You're speculating about how people's personality flaws are sabotaging the process. Well, guess what? You're not the only one doing making shitty comments like that. People who make committees work get a lot of disrespect from random strangers on the internet.

Maybe someday you'll sit on a committee, but you shouldn't have to do that in order to have an ounce of empathy for how standards committees work.


Dude, this spec was ten years between ideation and a FPWD, for a feature with proven demand and prior art. Sympathy for committee members would be easier if they gave any sign of recognising that this constituted a failure to make timely progress and fulfil the working group's chartered purpose: advancing CSS to simplify web authoring.
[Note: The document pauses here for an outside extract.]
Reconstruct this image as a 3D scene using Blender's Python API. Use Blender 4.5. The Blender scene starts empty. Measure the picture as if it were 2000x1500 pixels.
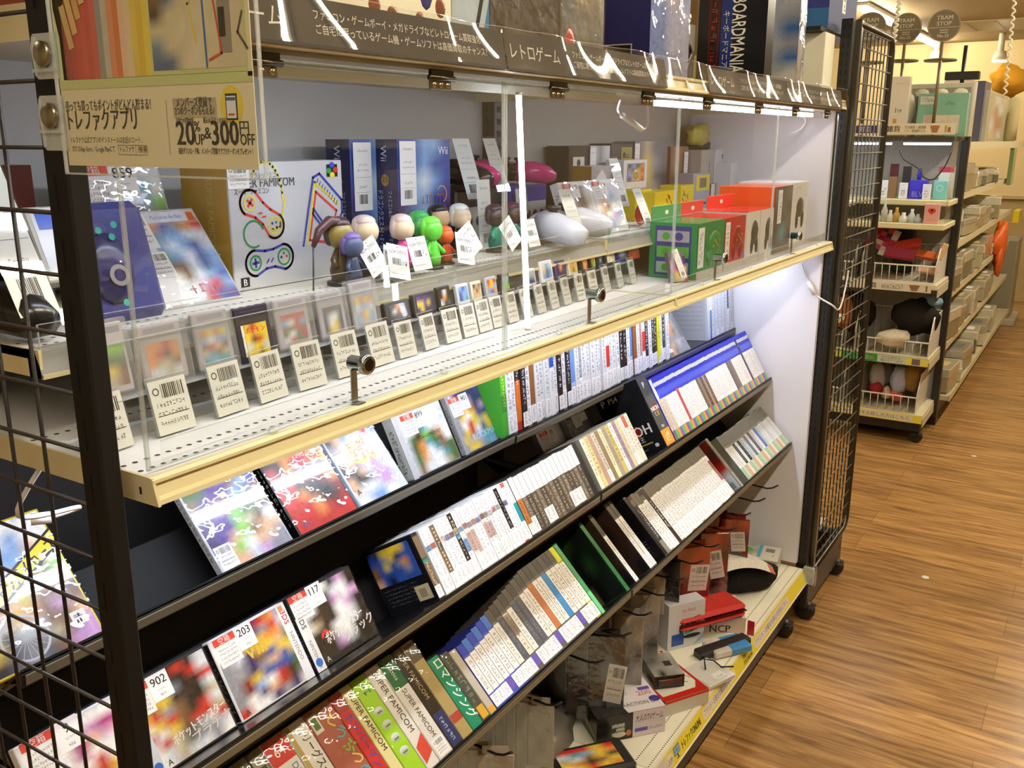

But standards committees display the same depressing insularity and hostility to outside criticism as most institutions, preferring to censure its tone instead of reflecting on its truth. In reality, it wouldn't matter how diplomatically it was conveyed, it wouldn't trigger any kind of self-reflection, just the exact same special-pleading about their task's unique difficulty.


The various working groups are plagued by various problems.

SVG is carried forward by a few determined people against all odds (see e.g. this tale by Amelia Bellamy-Royds https://codepen.io/AmeliaBR/post/me-and-svg)

IIRC the CSS working group is just slow for various reasons (from disinterest to lack of people to drive things forward).

Some parts of working groups and standards committees have been completely taken over by Google that just pushes its own agenda.

And so on.


It's definitely way overdue. I hope this gets in soon and full modern browsers support.